The UK government recently published a blueprint named Net Zero Strategy: Build Back Greener, relating to potential changes in public behaviour including levies on high-carbon foods and frequent flying. Within this scheme, seems that the government is aligning itself with recent science, highlighting the importance of pricing of consumer goods and its mismatch to their environmental cost. However, the blueprint was withdrawn within a few hours of its publication. 

The science is clear – animal derived products are energetically inefficient and increase societal carbon footprints. A 2020 study in Nature Communications found that calculating the carbon dioxide equivalents of foods based on IPCC metrics allow them to compare the real-world prices of foods to the prices that would be expected if environmental cost is considered. What they found was that plant products would cost 121 times less than animal products in such a scenario. However, as pointed out in a recently published article on the blueprint, a government spokesperson has highlighted that research papers are not government policy and there are “no plans whatsoever to dictate consumer behaviour in such way”. 

It seems that the government is trying to enforce the idea that they want to protect the free will of people to behave in any way they want. However, in practice this is not the case, as making ecologically conscious choices is financially disincentivised. All consumables receive subsidies which ensure they can continue to provide for the public.
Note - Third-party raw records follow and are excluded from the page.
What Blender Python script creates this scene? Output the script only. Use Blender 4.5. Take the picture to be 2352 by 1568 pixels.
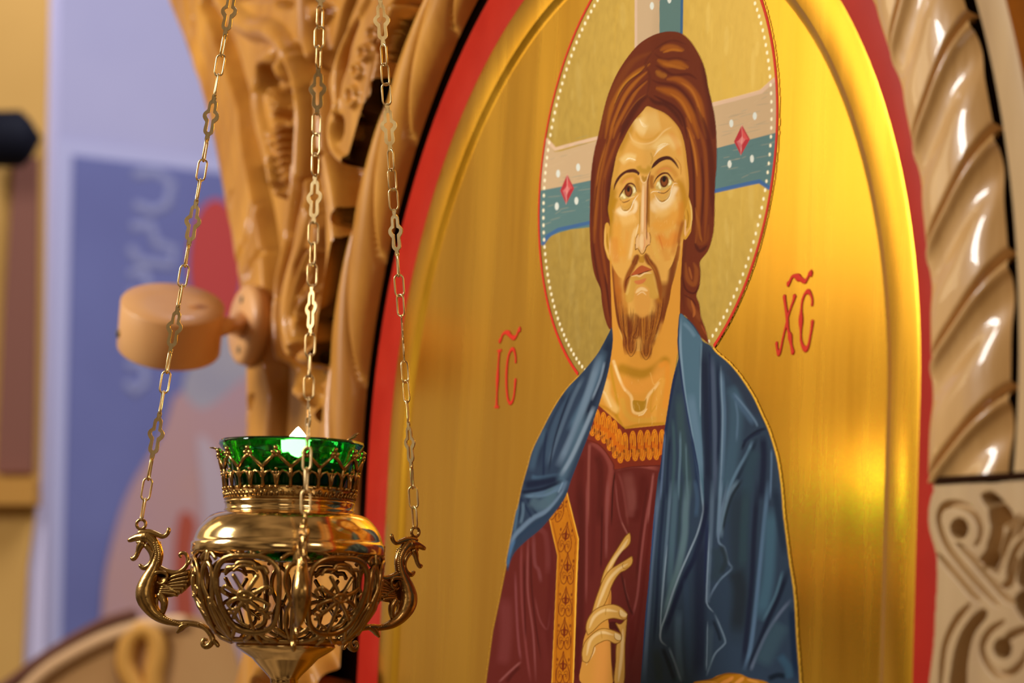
import bpy, bmesh, math, random
import numpy as np
from mathutils import Vector, Matrix
for o in list(bpy.data.objects): bpy.data.objects.remove(o, do_unlink=True)
SC = bpy.context.scene; COL = SC.collection
# ---------------------------------------------------------------- camera, sky, lights, exposure
FPX = 5880.0; PITCH, ROLL, YAW = 1.15872786e-01, 4.53174339e-02, -1.11721992e+00
CAMZ = 1.55
CR = np.array([math.cos(ROLL), -math.sin(PITCH)*math.sin(ROLL), math.cos(PITCH)*math.sin(ROLL)])
CF = np.array([0, math.cos(PITCH), math.sin(PITCH)])
CU = np.array([-math.sin(ROLL), -math.sin(PITCH)*math.cos(ROLL), math.cos(PITCH)*math.cos(ROLL)])
cam = bpy.data.cameras.new('camera'); camo = bpy.data.objects.new('camera', cam); COL.objects.link(camo)
cam.sensor_width = 36; cam.lens = FPX/2352*36; cam.clip_start = .05
M = Matrix.Identity(4)
for i in range(3): M[i][0], M[i][1], M[i][2] = CR[i], CU[i], -CF[i]
M[2][3] = CAMZ; camo.matrix_world = M; SC.camera = camo
cam.dof.use_dof = True; cam.dof.focus_distance = 1.98; cam.dof.aperture_fstop = 5.0
SC.view_settings.view_transform = 'Standard'; SC.view_settings.look = 'None'; SC.view_settings.gamma = 1; SC.view_settings.exposure = 0.0; SC.view_settings.use_curve_mapping = False
U = np.array([math.cos(YAW), math.sin(YAW), 0]); NN = np.array([math.sin(YAW), -math.cos(YAW), 0]); P0 = np.array([0, 2.2, CAMZ]); CAMP = np.array([0,0,CAMZ])
VZ = np.array([0,0,1.])
def ray(x, y): return CR*(x-1176)/FPX + CF + CU*(784-y)/FPX
def uvh(x, y, h=0.):                       # photo point -> position on the icon wall's plane, h in front of it
    d = ray(x,y); t = ((P0+NN*h-CAMP)@NN)/(d@NN); X = CAMP+d*t-P0; return X@U, X[2]
def wp(u, v, h=0.): return P0+U*u+VZ*v+NN*h  # wall coordinates -> world
def at(x, y, Y): d = ray(x,y); return CAMP+d*(Y/d[1])
def proj(X): X = np.asarray(X)-CAMP; d = X@CF; return 1176+FPX*(X@CR)/d, 784-FPX*(X@CU)/d
def lamp_area(name, loc, target, size, sizey, energy, color):
    l = bpy.data.lights.new(name,'AREA'); l.shape='RECTANGLE'; l.size=size; l.size_y=sizey; l.energy=energy; l.color=color
    o = bpy.data.objects.new(name,l); COL.objects.link(o); o.location = loc
    o.rotation_euler = (Vector(target)-Vector(loc)).to_track_quat('-Z','Y').to_euler(); return o
w = bpy.data.worlds.new('room_air'); SC.world = w; w.use_nodes = True
nt = w.node_tree; bg = nt.nodes['Background']
tc = nt.nodes.new('ShaderNodeTexCoord'); nz = nt.nodes.new('ShaderNodeTexNoise'); nz.inputs['Scale'].default_value = 2.2; nz.inputs['Detail'].default_value = 3
cr = nt.nodes.new('ShaderNodeValToRGB'); cr.color_ramp.elements[0].position=.38; cr.color_ramp.elements[0].color=(.11,.065,.035,1); cr.color_ramp.elements[1].position=.66; cr.color_ramp.elements[1].color=(.95,.68,.42,1)
nt.links.new(tc.outputs['Generated'],nz.inputs['Vector']); nt.links.new(nz.outputs['Fac'],cr.inputs['Fac']); nt.links.new(cr.outputs['Color'],bg.inputs['Color']); bg.inputs['Strength'].default_value = .36
lamp_area('window_light', (-2.5,1.75,2.75), (-.1,2.2,1.65), .55, .8, 70, (1,.97,.93))
lamp_area('hall_lamp', (-1.72,2.78,2.50), (.3,1.7,1.95), .40, .75, 3.2, (1,.82,.50))
lamp_area('side_lamp', (1.2,.1,2.5), (.3,1.9,1.7), .4, .4, 5, (1,.93,.86))
lamp_area('back_window', (.2,3.6,3.9), (-2.4,5.4,1.5), 1.2, 1.2, 80, (.80,.84,1))
lamp_area('gold_fill', (-1.95,3.75,2.05), (0,2.2,1.75), 1.1, 1.6, 1.2, (1,.86,.62))  # unseen area light, added to brighten the left of the gold ground
lamp_area('front_fill', (-.55,-2.1,2.25), (-.1,2.0,1.75), 1.0, 1.0, 6.5, (1,.88,.70))  # unseen area light behind the camera, added so the chain crosses shine
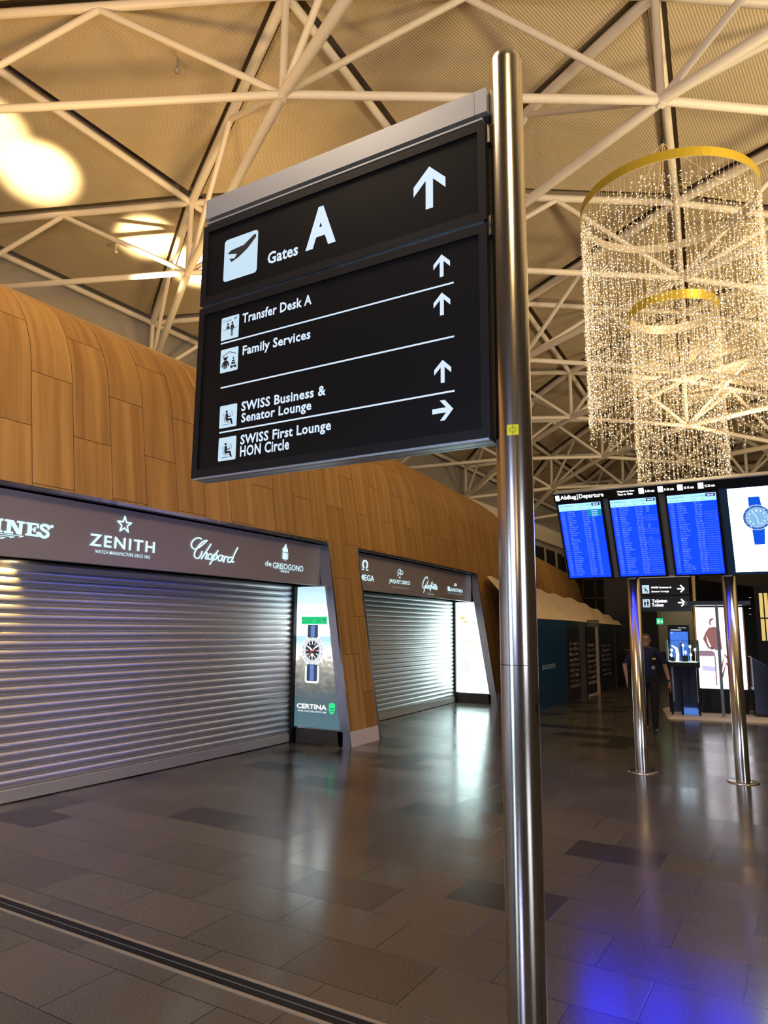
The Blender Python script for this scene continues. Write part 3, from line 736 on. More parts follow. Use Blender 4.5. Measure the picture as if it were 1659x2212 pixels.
adpart('strap', lambda mb: mb.rrect(cw[0]-.10, cw[0]+.10, .935, 1.19, .02, f2), navy)
adpart('strap_stripe', lambda mb: mb.rect(cw[0]-.038, cw[0]+.038, 1.61, 1.79, f3), blue)
adpart('strap_stripe', lambda mb: mb.rect(cw[0]-.038, cw[0]+.038, .945, 1.185, f3), blue)
def d3(mb):
    for k in range(60):
        if k % 5 == 0: continue
        a = 2*PI*k/60; mb.stroke([(cw[0]+.165*math.sin(a), cw[1]+.183*math.cos(a)), (cw[0]+.196*math.sin(a), cw[1]+.217*math.cos(a))], .008, f2, 0, 1)
    mb.ring(cw[0], cw[1], .140, .148, f2, 0, asp=1.11)
adpart('bezel_ticks', d3, emis('ad_bezel_blue', (.10, .20, .26), 1.0))
adpart('dial', lambda mb: mb.disc(cw[0], cw[1], .130, .146, f3), emis('ad_dial_dark', (.02, .025, .05), 1.0))
def d4(mb):
    for k in range(12):
        a = 2*PI*k/12; mb.stroke([(cw[0]+.088*math.sin(a), cw[1]+.10*math.cos(a)), (cw[0]+.118*math.sin(a), cw[1]+.133*math.cos(a))], .016, f4, 0, 1)
    mb.stroke([cw, (cw[0]-.075, cw[1]+.055)], .026, f4, 0, 1); mb.stroke([cw, (cw[0]+.09, cw[1]+.075)], .02, f4, 0, 1)
    mb.disc(cw[0], cw[1]-.07, .03, .025, f4)
adpart('hands', d4, white)
adpart('second_hand', lambda mb: (mb.stroke([(cw[0]+.03, cw[1]+.04), (cw[0]-.075, cw[1]-.09)], .012, lambda x, z, d=0: (x, 9.120, z), 0, 1), mb.stroke([(cw[0]-.11, cw[1]-.005), (cw[0]+.10, cw[1]-.005)], .007, lambda x, z, d=0: (x, 9.120, z), 0, 1)), emis('ad_red', (.8, .10, .04), 1.0))
adpart('maker_name', lambda mb: mb.text('CERTINA', (-7.012, -6.440, .515, .590), f2, 0, .035), white)
adpart('maker_line', lambda mb: mb.text('SWISS WATCHES SINCE 1888', (-6.992, -6.445, .468, .492), f2, 0, .01), white)
adpart('emblem', lambda mb: (mb.poly([(-6.40, .61), (-6.37, .63), (-6.34, .625), (-6.31, .63), (-6.285, .61), (-6.29, .53), (-6.31, .48), (-6.345, .455), (-6.38, .48), (-6.40, .53)], f2)), emis('ad_emblem_green', (.03, .75, .26), 1.1))
adpart('emblem_bars', lambda mb: (mb.rect(-6.385, -6.30, .535, .55, f3), mb.rect(-6.365, -6.325, .50, .512, f3)), emis('ad_emblem_ink', (.0, .22, .08), 1.0))
t, base = ad_box(16.14, (-7.575, -7.065, -6.70), 'glaring white lit watch advert beside the far shutter', emis('overlit_advert_face', (.74, 1.0, .97), 4.5))
fB = lambda x, z, d=0: (x, 16.134-d, z)
mb = MB(); mb.ring(-7.20, 1.30, .12, .19, fB, 0, 20, 250, 30); mb.ring(-7.06, 1.36, .10, .16, fB, 0, -70, 100, 20); mb.rrect(-7.42, -7.20, .92, 1.04, .03, fB); mb.rrect(-7.36, -7.18, .74, .92, .04, fB)
mb.build('bracelet_print', emis('overlit_grey_print', (.80, .84, .78), 1.15), t, base)
mb = MB(); mb.rrect(-7.42, -7.30, 1.98, 2.05, .02, fB); mb.rrect(-7.36, -7.24, 1.90, 1.95, .02, fB); mb.build('crest_print', emis('overlit_gold_print', (1.0, .70, .22), 1.1), t, base)

# ================================================================== DRAIN
t = empty('floor_drain', (-3, 2.95, 0)); tag(t, 'long slot drain with two pale metal edges and a dark slit across the floor', 'drain')
for y0, y1 in ((-.075, -.052), (.052, .075)):
    mb = MB(); mb.box(-9, 12, y0, y1, .0005, .004); mb.build('edge_strip', M['drain_metal'], t)
mb = MB(); mb.box(-9, 12, -.052, .052, .0003, .0016); mb.build('slot', M['black'], t)
mb = MB(); mb.box(-9, 12, -.004, .004, .0016, .003); mb.build('centre_rib', M['grey_metal'], t)

# ================================================================== DIRECTION SIGN ON ITS POST
PX, PY, PR = -1.092, 2.97, .080
def direction_sign():
    post = empty('sign_post', (PX, PY, 0)); tag(post, 'thick brushed steel post carrying the hanging black direction sign', 'sign post')
    R = lambda x, y, z: (x, y, z)
    mb = MB(); mb.lathe([(PR, .0), (PR, 1.60)], 48); mb.build('shaft', M['steel'], post)
    mb = MB(); mb.lathe([(PR, 1.603), (PR, 4.50), (PR*.97, 4.535), (PR*.80, 4.555), (PR*.4, 4.562), (.001, 4.563)], 48); mb.build('shaft', M['steel'], post)
    mb = MB(); mb.lathe([(PR+.11, 0), (PR+.11, .008), (PR+.09, .012), (PR, .012)], 40); mb.build('base_plate', M['steel'], post)
    mb = MB(); mb.lathe([(.012, 4.56), (.012, 4.585), (.006, 4.60), (.001, 4.60)], 12); mb.build('cap_screw', M['black'], post)
    # service hatch: seam and lock
    mb = MB(); a0 = -.55
    for k in range(10):
        a = a0+k*.12; b = a+.12; r = PR+.0006
        mb.add([(r*math.cos(a), r*math.sin(a), 1.452), (r*math.cos(b), r*math.sin(b), 1.452), (r*math.cos(b), r*math.sin(b), 1.456), (r*math.cos(a), r*math.sin(a), 1.456)], [(0, 1, 2, 3)])
    mb.build('hatch_seam', M['ink'], post)
    mb = MB(); mb.rrect(-.007, .007, 1.405, 1.445, .006, lambda x, y, d=0: ((PR+.001)*math.cos(-.18+x/PR), (PR+.001)*math.sin(-.18+x/PR), y)); mb.build('lock', M['ink'], post)
    # black illuminated cassette, two leaves
    s = empty('direction_sign', (0, PY, 0)); tag(s, 'big black double hanging sign reading Gates A and lounges', 'sign')
    # cantilever beam that holds the sign
    mb = MB()
    mb.box(-3.042, -1.237, -.062, .062, 4.245, 4.375); mb.build('beam', M['alu'], s)
    mb = MB(); mb.box(-1.235, -1.171, -.062, .062, 4.245, 4.375); mb.build('beam_bracket', M['alu'], s)
    mb = MB(); mb.box(-3.032, -1.173, -.03, .03, 4.205, 4.245); mb.build('hanger_rail', M['black'], s)
    mb = MB(); mb.box(-3.027, -1.192, -.068, -.050, 4.203, 4.213); mb.build('rail_lip', M['alu'], s)
    for z in (3.66, 4.15):
        mb = MB(); mb.box(-1.194, -1.171, -.03, .03, z-.05, z+.05); mb.build('hinge_bracket', M['steel'], s)
    x0, x1 = -3.045, -1.178
    def leaf(name, z0, z1):
        yf, yb = -.070, .060
        fw, fz = .042, .045
        mb = MB()
        # picture frame moulding with bevelled inner edge
        o = [(x0, z0), (x1, z0), (x1, z1), (x0, z1)]; q = [(x0+fw, z0+fz), (x1-fw, z0+fz), (x1-fw, z1-fz), (x0+fw, z1-fz)]
        vs = [(x, yf, z) for x, z in o]+[(x, yf, z) for x, z in q]+[(x, yf+.014, z) for x, z in q]+[(x, yb, z) for x, z in o]
        fs = []
        for k in range(4):
            n = (k+1) % 4; fs += [(k, n, 4+n, 4+k), (4+k, 4+n, 8+n, 8+k), (k, 12+k, 12+n, n)]
        fs.append((12, 13, 14, 15)); mb.add(vs, fs); mb.build('cassette', M['black'], s)
        mb = MB(); mb.add([(x, yf+.012, z) for x, z in q], [(0, 1, 2, 3)]); mb.build('face', M['black_face'], s)
    leaf('leaf', 3.672, 4.190); leaf('leaf', 2.604, 3.650)
    mb = MB(); mb.box(x0+.01, x1-.02, -.055, .050, 3.650, 3.672); mb.build('joint_rail', M['steel_dark'], s)
    mb = MB()
    for y0, y1 in ((-.062, -.045), (-.035, .018), (.028, .050)): mb.box(x0+.01, x1-.01, y0, y1, 2.594, 2.604)
    mb.build('bottom_rail', M['alu'], s)
    yF = -.059
    f = lambda x, z, d=0: (x, yF-d, z); f2 = lambda x, z, d=0: (x, yF-.002-d, z)
    def part(name, draw, m='letter'):
        mb = MB(); draw(mb); mb.build(name, M[m], s)
    def arrow_up(cx, zt, w, h):
        def d(mb):
            st = w*.115; hh = w*.5
            hd = h*.385; tk = h*.235
            mb.poly([(cx, zt), (cx+hh, zt-hd), (cx+hh, zt-hd-tk), (cx+st, zt-tk-hd*(st/hh)*.9), (cx+st, zt-h), (cx-st, zt-h), (cx-st, zt-tk-hd*(st/hh)*.9), (cx-hh, zt-hd-tk), (cx-hh, zt-hd)], f)
        part('arrow', d)
    def arrow_right(xt, cz, w, h):
        hh = h*.5; st = h*.125; hd = w*.40; tk = w*.24
        part('arrow', lambda mb: mb.poly([(xt, cz), (xt-hd, cz-hh), (xt-hd-tk, cz-hh), (xt-tk-hd*.25, cz-st), (xt-w, cz-st), (xt-w, cz+st), (xt-tk-hd*.25, cz+st), (xt-hd-tk, cz+hh), (xt-hd, cz+hh)], f))
    arrow_up(-1.487, 4.060, .180, .232)
    arrow_up(-1.421, 3.562, .090, .118); arrow_up(-1.421, 3.362, .090, .117); arrow_up(-1.419, 3.018, .090, .114)
    arrow_right(-1.365, 2.768, .110, .100)
    part('gates_lettering', lambda mb: mb.text('Gates', (-2.532, -2.312, 3.808, 3.884), f, 0, .027, spacing=1.04))
    part('gate_letter', lambda mb: mb.text('A', (-2.260, -2.056, 3.815, 4.056), f, 0, .045))
    part('transfer_lettering', lambda mb: mb.text('Transfer Desk A', (-2.706, -2.208, 3.490, 3.550), f, 0, .027, spacing=1.06))
    part('family_lettering', lambda mb: mb.text('Family Services', (-2.694, -2.210, 3.276, 3.350), f, 0, .027, spacing=1.06))
    part('lounge_lettering', lambda mb: mb.text('SWISS Business &', (-2.686, -2.100, 2.957, 3.014), f, 0, .027, spacing=1.06))
    part('senator_lettering', lambda mb: mb.text('Senator Lounge', (-2.683, -2.192, 2.874, 2.946), f, 0, .027, spacing=1.06))
    part('first_lettering', lambda mb: mb.text('SWISS First Lounge', (-2.683, -2.062, 2.745, 2.819), f, 0, .027, spacing=1.06))
    part('circle_lettering', lambda mb: mb.text('HON Circle', (-2.682, -2.334, 2.692, 2.755), f, 0, .027, spacing=1.06))
    for a, b, z in ((-2.868, -1.357, 3.398), (-2.853, -1.357, 3.124), (-2.847, -1.357, 2.854)):
        part('divider', lambda mb: mb.rect(a, b, z-.0045, z+.0045, f))
    # pictograms
    def picto(x0, x1, z0, z1, draw, r):
        mb = MB(); mb.rrect(x0, x1, z0, z1, r, f); o = mb.build('pictogram', M['picto'], s)
        mb = MB(); w = x1-x0; h = z1-z0
        draw(mb, lambda x, y, d=0: (x0+x*w, yF-.002, z0+y*h)); mb.build('symbol', M['picto_ink'], o)
    def plane(mb, g):
        mb.poly([(.88, .90), (.92, .905), (.955, .88), (.94, .82), (.70, .62), (.44, .484), (.24, .425), (.165, .52), (.33, .494), (.39, .58), (.11, .645), (.20, .71), (.59, .74)], g)
    picto(-2.873, -2.611, 3.786, 4.056, plane, .022)
    def transfer(mb, g):
        mb.text('Transfer', (.10, .62, .78, .88), g, 0, .0)
        mb.poly([(.92, .92), (.84, .84), (.72, .80), (.78, .88)], g)
        mb.disc(.40, .66, .055, .055, g); mb.disc(.64, .68, .055, .055, g)
        mb.poly([(.30, .46), (.32, .56), (.40, .60), (.48, .56), (.50, .46)], g)
        mb.poly([(.53, .40), (.55, .58), (.64, .62), (.73, .58), (.76, .40), (.71, .40), (.69, .52), (.69, .12), (.65, .12), (.645, .36), (.63, .36), (.625, .12), (.58, .12), (.58, .52), (.57, .40)], g)
        mb.rect(.10, .52, .435, .455, g); mb.rect(.76, .92, .435, .455, g)
    picto(-2.869, -2.732, 3.414, 3.556, transfer, .008)
    def family(mb, g):
        mb.stroke([(.12, .70), (.52, .84), (.90, .70)], .03, g, 0, 1)
        mb.disc(.30, .57, .10, .075, g); mb.disc(.20, .63, .04, .035, g); mb.disc(.40, .63, .04, .035, g)
        mb.poly([(.08, .24), (.14, .42), (.24, .49), (.38, .49), (.48, .42), (.54, .24), (.46, .24), (.42, .36), (.40, .18), (.33, .12), (.31, .28), (.29, .28), (.27, .12), (.20, .18), (.20, .36), (.16, .24)], g)
        mb.poly([(.60, .12), (.60, .26), (.68, .22), (.84, .22), (.92, .26), (.92, .12), (.84, .12), (.76, .18), (.68, .12)], g)
        mb.rect(.64, .86, .28, .36, g); mb.rect(.68, .82, .38, .46, g); mb.rect(.72, .78, .48, .58, g)
    picto(-2.864, -2.727, 3.214, 3.357, family, .008)
    def lounge(mb, g):
        mb.disc(.42, .70, .065, .055, g)
        mb.poly([(.36, .62), (.50, .62), (.53, .48), (.68, .50), (.68, .455), (.49, .43), (.50, .40), (.72, .38), (.80, .12), (.70, .12), (.63, .30), (.42, .28), (.36, .36)], g)
        mb.stroke([(.26, .62), (.30, .34), (.36, .24), (.58, .24), (.60, .14), (.24, .13)], .025, g, 0, 1)
        mb.stroke([(.66, .46), (.64, .58), (.70, .70), (.76, .62), (.74, .48)], .02, g, 0, 1)
    picto(-2.850, -2.718, 2.878, 3.012, lounge, .008)
    picto(-2.848, -2.714, 2.684, 2.821, lounge, .008)
    # survey target glued to the post
    k = empty('survey_target', (PX, PY, 2.62)); tag(k, 'small yellow square target sticker with crosshair on the steel post', 'sticker')
    th0 = -1.28
    g = lambda x, y, d=0: ((PR+.0012+d)*math.cos(th0+x/PR), (PR+.0012+d)*math.sin(th0+x/PR), y)
    mb = MB()
    for i in range(6): mb.rect(-.026+i*.0087, -.026+(i+1)*.0087, -.024, .024, g)
    mb.build('label', M['yellow'], k)
    mb = MB(); g2 = lambda x, y, d=0: g(x, y, .0006)
    mb.ring(0, 0, .0115, .0132, g2, 0, n=24); mb.rect(-.025, .025, -.0008, .0008, g2); mb.rect(-.0008, .0008, -.024, .024, g2); mb.text('1 2', (-.022, -.019, .006, .021), g2)
    mb.build('crosshair', M['ink'], k)
direction_sign()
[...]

While it can be scary to think about a rise in meat prices, products will always vary in their price with relation to one another, so increases in some areas should be balanced with subsidies in plant foods that should allow the public to sustain itself. However, making planet-healthy choices at present can be at a significant cost to our wallets, as well as convenience and even normality. 

Similarly, the ever-expanding force of the aviation industry is pushing into the public sphere with ever-reducing prices, even for short-haul flights that can easily be replaced with more sustainable modes of transportation. The cheapest price for a plane ticket this weekend to Paris from London would cost me £37, while the cheapest train ticket for the same day would set me back £103. 

Unfortunately, while governments support the industries that impose significant costs on the environment, consumers with limited financial abilities will be forced to make choices that cost them less but will cost our planet for generations to come. How free is a choice after all if it means paying significantly more out of pocket?